Chris Matthews: It's also market based.
Matthews quickly changed the subject by turning to Bill Nye and asking him a question. I don't think Matthews was prepared for what Fineman said. He seemed flustered as if he didn't know what to think about what Fineman said, or maybe he was just surprised that Fineman had said it out loud.
On her death bed, one of the last pieces of sage advice my mother gave to me was: "If you ever have a problem, write it down." Without realizing it over the last few months, I've developed a problem and I've been writing down. I've been writing it down here at DailyKos. In fact, the other day, I received the nicest piece of KosMail that just made my day:
I've been on DKos since 2009 and wasn't familiar with your work. Wasn't even familiar with your user name as a commenter. And then over the summer I've all of a sudden seen all these great diaries coming from this user I'd never heard of. Wow. You've really been on a roll. Nice work.
Yes, I have been on a roll. Even I have been amazed at how prolific I've been. I didn't know where the heck it was coming from until now. I do have a problem, and I've been trying to solve it by doing what my mother told me I should do. I've been writing it down.
The problem I have is with the Republican Party in the United States of America, which is one of the most religiously diverse countries in the world. I have a problem with this political party that has become a religious organization trying to inflict their rules and religious values on me as a fellow citizen of the United States. Thank you, Howard Fineman, for helping me to understand why I have come to despise the Republican Party, and all the lies its leaders tell.
I do not mean to be disrespectful to sincere people of faith.
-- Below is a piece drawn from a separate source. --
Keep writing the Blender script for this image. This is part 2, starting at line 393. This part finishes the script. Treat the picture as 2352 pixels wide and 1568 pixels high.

I have a lot of friends who are devout in their beliefs and I have always been respectful of those beliefs as they have been of my lack of religion in my life. It's not that I don't believe in God. There is a spiritual side of me that believes in a greater power. It's just that I personally don't believe in organized religion. It just doesn't work for me, but I know that it is an important part of other people's lives. I'm a strong believer in live and let live, and to each his own.
I have a problem with Republicans who ran on a platform in 2010 of "jobs, jobs, jobs" and once in office started trying to pass legislation about "abortion, abortion, abortion." I have a problem with Republicans who were elected to represent ALL of the people in their districts and have taken it upon themselves to only carry out the wishes of their religious base. I have a problem with Republicans who have become a Bible-based party, took over governorships and statehouses and starting passing laws to restrict the voting rights of the people who don't vote for Republicans in elections. I have a problem with the values this faith-based Republican Party represents. To those Republicans, I have one thing to say:
KEEP YOUR RELIGION OUT OF MY GOVERNMENT!
Oh good grief, look at the time. It's 7:00 o'clock in the morning. I need to get some sleep.